La comparaison de Johnny Hallyday avec la tour Eiffel qu’a faite Benoît Hamon est vraiment incompréhensible. Ou, plutôt, elle témoigne du fait que Benoît Hamon a sciemment fait de la démagogie.
Au détour d’une petite biographie que Libération lui consacre en 2007, on apprend que celui-ci a eu trois périodes niveau goûts musicaux :
Jeune, il n’est pas très lecture. Cela lui viendra plus tard: Primo Lévi, Gide, Gary, Cocteau, Gramsci. Il préfère la musique. Exhume trois strates datables au carbone 14. 1) Du hard rock (AC/DC, Trust). 2) De la new wave (Cure, Sisters of Mercy, encore les soeurs.) 3) Du rap. «J’écoute NTM, quand ma nana n’est pas là.»
Benoît Hamon, lorsqu’il avait gagné les primaires du Parti socialiste, avait accordé une interview au magazine Rolling Stone, présentant de manière plus poussée ses propres goûts musicaux. Le premier 45 tours qu’il a acheté était de Status Quo, puis il a écouté AC/DC, Motörhead, Saxon.
Après cette vague de son rock lourd et métallique, il est passé à la cold wave, avec Joy Division, The Cure (de la période très sombre de la fameuse trilogie) et les Sisters of mercy.
Ses goûts, ici, sont typiquement ceux des gens alternatifs au début des années 1980 : la minorité qui n’écoutait pas la musique commerciale dominante.
On se tourne alors vers le heavy metal, le punk, la cold wave, ou encore dez manière plus marginale vers le hip hop ou la musique electro-industriel.
On s’identifie à une certaine sensibilité exprimée de manière profonde, s’éloignant du caractère neutre, fade, répétitif d’une vie quotidienne dans une société morne et ennuyeuse.
C’est l’époque où, dans chaque lycée, il y avait quelques métalleux, quelques punks, quelques gothiques, tous ayant en commun de ne fréquenter que des gens pareillement tournés vers des musiques non commerciales.
Il y avait un besoin de distinction avec les normes dominantes. Benoît Hamon le revendiquait par ailleurs lui-même dans l’interview :
A ce propos, quand vous sortiez à Brest pour écouter de la bonne musique, c’était où votre QG ?
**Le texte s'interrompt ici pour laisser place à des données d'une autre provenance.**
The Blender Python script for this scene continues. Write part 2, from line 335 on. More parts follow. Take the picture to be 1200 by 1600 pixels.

On allait tous au Mélo. Cette boite était le point de rendez-vous pour tous les amateurs de cold-wave. C’était le club rock incontournable de la ville. Au moins, là-bas on savait qu’on n’allait pas se retrouver encerclé par Michel Sardou ou François Valéry, la programmation musicale affichait clairement les couleurs.
« Encerclé » est un mot tout à fait bien choisi. Trouver un endroit où passait de la musique alternative, c’était briser l’encerclement de la ringardise, du consensus comme quoi dans la société tout est bien, tout va bien, etc.
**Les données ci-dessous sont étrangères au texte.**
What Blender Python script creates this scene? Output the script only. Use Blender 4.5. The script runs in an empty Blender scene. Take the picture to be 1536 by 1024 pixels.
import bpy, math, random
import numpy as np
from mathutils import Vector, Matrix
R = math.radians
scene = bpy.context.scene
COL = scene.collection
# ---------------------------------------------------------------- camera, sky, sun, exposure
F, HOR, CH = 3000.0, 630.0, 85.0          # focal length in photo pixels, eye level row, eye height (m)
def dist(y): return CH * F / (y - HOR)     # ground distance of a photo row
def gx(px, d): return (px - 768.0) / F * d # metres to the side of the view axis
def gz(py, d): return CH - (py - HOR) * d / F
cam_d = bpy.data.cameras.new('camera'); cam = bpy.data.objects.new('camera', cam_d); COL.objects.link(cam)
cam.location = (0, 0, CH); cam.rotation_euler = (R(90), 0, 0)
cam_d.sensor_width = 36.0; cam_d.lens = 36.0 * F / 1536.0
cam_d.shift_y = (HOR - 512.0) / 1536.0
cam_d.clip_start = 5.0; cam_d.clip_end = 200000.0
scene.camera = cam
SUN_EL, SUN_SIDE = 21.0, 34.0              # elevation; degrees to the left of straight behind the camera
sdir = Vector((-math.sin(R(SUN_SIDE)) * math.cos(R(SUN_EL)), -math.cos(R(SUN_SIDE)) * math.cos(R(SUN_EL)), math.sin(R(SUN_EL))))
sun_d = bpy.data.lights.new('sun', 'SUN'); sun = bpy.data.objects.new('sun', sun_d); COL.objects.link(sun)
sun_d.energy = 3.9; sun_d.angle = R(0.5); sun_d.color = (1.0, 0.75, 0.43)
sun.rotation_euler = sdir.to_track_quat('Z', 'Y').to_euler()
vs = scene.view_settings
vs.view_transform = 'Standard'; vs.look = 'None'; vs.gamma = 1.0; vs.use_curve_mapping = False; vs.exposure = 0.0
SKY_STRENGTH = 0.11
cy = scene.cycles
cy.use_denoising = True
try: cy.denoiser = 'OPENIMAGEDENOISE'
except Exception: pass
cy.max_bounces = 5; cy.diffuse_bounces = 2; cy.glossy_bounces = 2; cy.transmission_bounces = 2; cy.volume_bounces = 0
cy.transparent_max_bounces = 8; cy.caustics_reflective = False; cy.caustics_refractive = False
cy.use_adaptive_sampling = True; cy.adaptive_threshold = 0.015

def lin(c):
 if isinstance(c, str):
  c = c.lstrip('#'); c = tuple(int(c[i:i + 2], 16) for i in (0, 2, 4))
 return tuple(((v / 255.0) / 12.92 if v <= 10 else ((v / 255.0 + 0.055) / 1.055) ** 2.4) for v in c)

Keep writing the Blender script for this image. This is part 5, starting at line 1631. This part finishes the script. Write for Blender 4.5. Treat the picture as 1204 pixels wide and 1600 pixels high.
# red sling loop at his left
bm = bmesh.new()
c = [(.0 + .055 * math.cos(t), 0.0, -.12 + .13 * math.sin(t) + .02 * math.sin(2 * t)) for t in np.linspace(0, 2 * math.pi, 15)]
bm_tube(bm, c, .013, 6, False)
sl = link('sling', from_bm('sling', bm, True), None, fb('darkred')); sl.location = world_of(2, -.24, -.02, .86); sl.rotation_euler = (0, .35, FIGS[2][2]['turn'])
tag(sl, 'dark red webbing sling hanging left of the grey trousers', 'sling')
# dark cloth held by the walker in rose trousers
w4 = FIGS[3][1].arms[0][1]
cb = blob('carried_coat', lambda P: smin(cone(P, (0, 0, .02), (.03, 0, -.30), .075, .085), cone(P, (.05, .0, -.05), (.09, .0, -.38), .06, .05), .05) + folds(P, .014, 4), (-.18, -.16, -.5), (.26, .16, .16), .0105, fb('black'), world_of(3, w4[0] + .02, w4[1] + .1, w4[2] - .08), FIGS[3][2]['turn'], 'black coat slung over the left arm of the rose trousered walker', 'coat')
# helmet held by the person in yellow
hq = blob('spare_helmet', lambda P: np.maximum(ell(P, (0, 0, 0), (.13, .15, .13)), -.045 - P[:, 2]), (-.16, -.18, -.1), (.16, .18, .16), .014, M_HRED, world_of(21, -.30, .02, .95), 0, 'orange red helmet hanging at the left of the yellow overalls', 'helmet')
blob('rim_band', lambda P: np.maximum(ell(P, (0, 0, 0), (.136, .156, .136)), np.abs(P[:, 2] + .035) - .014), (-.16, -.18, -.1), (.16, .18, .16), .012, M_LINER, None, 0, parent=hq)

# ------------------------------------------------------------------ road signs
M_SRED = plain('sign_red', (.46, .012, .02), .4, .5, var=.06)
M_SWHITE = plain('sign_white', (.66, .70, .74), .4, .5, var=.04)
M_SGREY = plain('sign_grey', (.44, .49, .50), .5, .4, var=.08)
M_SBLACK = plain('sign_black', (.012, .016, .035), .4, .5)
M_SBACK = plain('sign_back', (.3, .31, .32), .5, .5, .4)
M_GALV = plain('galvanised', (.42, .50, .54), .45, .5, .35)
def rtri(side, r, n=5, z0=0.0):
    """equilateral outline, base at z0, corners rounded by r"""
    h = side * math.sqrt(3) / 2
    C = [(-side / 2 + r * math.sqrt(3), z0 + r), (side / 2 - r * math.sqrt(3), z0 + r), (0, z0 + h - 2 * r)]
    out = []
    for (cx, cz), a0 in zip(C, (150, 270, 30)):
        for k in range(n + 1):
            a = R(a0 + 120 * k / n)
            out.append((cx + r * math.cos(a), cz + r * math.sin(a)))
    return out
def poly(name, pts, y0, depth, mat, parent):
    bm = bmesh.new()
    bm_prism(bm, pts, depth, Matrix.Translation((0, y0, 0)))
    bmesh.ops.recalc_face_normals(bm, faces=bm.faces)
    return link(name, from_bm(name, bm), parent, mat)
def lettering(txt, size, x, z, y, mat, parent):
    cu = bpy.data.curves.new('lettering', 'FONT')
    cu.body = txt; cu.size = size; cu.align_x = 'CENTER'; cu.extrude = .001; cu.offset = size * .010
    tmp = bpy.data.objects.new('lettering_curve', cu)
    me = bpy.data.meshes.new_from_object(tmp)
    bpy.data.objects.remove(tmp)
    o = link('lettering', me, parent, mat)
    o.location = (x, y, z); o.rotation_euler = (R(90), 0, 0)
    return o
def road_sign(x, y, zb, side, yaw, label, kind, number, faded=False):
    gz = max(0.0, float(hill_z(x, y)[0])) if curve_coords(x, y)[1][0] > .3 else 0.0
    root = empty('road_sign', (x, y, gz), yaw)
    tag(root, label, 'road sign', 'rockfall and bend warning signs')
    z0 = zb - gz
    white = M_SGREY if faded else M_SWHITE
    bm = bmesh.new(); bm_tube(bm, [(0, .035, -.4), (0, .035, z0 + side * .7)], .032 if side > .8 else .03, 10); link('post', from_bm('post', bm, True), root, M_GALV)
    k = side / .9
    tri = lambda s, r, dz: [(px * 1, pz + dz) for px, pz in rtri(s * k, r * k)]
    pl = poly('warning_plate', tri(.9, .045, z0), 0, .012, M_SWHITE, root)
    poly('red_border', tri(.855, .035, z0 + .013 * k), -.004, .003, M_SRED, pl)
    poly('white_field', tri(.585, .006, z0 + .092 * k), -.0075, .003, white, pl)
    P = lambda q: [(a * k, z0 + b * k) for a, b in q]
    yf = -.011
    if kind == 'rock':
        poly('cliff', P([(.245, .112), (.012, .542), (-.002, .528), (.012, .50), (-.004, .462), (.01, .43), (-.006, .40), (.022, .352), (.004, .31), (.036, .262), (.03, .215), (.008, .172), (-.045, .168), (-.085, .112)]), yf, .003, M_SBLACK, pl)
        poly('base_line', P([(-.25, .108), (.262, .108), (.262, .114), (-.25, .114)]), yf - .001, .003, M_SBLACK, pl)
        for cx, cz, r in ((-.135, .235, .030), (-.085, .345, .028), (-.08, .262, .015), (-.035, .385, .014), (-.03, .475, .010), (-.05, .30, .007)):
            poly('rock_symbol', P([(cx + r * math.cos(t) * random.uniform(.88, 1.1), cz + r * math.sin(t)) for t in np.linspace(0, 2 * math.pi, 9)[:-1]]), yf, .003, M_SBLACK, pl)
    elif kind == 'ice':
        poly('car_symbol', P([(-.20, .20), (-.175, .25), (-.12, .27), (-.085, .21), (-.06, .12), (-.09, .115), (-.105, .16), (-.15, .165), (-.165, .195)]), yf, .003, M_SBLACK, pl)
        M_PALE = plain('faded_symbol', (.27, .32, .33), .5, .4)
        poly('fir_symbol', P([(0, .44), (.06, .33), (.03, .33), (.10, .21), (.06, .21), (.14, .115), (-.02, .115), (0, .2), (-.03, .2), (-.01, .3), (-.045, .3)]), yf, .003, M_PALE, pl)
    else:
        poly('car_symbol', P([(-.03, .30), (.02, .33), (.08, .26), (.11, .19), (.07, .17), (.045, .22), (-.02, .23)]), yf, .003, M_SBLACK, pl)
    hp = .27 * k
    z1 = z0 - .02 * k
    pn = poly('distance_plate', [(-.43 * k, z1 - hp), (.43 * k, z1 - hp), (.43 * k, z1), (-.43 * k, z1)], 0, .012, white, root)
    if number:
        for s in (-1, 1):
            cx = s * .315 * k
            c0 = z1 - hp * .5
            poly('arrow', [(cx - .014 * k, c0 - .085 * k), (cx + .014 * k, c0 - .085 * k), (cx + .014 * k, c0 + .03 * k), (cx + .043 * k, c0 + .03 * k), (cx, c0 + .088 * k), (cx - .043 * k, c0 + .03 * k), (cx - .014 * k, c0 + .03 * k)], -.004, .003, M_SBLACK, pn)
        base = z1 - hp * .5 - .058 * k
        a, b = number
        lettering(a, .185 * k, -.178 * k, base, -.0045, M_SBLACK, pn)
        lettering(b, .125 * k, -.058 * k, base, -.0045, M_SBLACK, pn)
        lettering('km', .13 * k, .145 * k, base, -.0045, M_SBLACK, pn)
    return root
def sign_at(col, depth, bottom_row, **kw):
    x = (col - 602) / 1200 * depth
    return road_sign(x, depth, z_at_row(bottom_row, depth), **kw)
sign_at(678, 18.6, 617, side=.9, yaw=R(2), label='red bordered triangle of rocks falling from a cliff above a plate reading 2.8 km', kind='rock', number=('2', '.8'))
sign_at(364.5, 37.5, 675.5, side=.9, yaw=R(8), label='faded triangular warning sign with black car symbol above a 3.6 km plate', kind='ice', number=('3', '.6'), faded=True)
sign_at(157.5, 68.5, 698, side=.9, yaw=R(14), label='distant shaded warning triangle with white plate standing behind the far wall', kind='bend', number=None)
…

Comment peut-il alors en arriver à Johnny Hallyday ? Dans la même interview, quand on lui la poste la question du rock français, il nomme les groupes Téléphone, Bijou, Starshooter, Noir désir. Il mentionne également Miossec.
Il ne parle pas de Johnny Hallyday. Si c’était une référence digne, en termes de référence, de comparaison avec la tour Eiffel, pourquoi ne pas le nommer ?
Dans une autre interview, il cite comme référence Trust, raconte qu’il appréciait (un peu) les Béruriers noirs et explique qu’il écoutait également les Stray cats, un groupe de rockabilly – psycho.
Il nomme également plusieurs groupes de New wave montrant qu’il s’y connaît au moins plutôt pas mal : Public Image Limited, Killing Joke, UltraVox, Depeche Mode, Talk Talk, Lords of the New Church.
Les gens qui écoutent ce genre de groupes ont deux caractéristiques : d’abord, le niveau musical est très poussé, ensuite c’est souvent une musique qui « rippe », qui a des sons perturbés, qui cherche à se démarquer musicalement des sons « traditionnels », pour souligner la rupture avec le consensus musical dominant et la société qui va avec.
Jamais ils n’écouteraient Johnny Hallyday ! Ce dernier recevait soit une indifférence complète, soit un mépris assumé. Johnny Hallyday, tout le monde savait qu’il se présentait comme un passeur de rêve et de sentiments, mais c’était juste symbolique, sans réelle profondeur, que c’était de la variété.
Joy Division ou les Smiths, par contre, voilà qui musicalement et sur le plan du vécu, représentait bien autre chose…
Benoît Hamon le sait très bien et a adopté la posture du démagogue en comparant Johnny Hallyday à la tour Eiffel. Il s’est plié au consensus.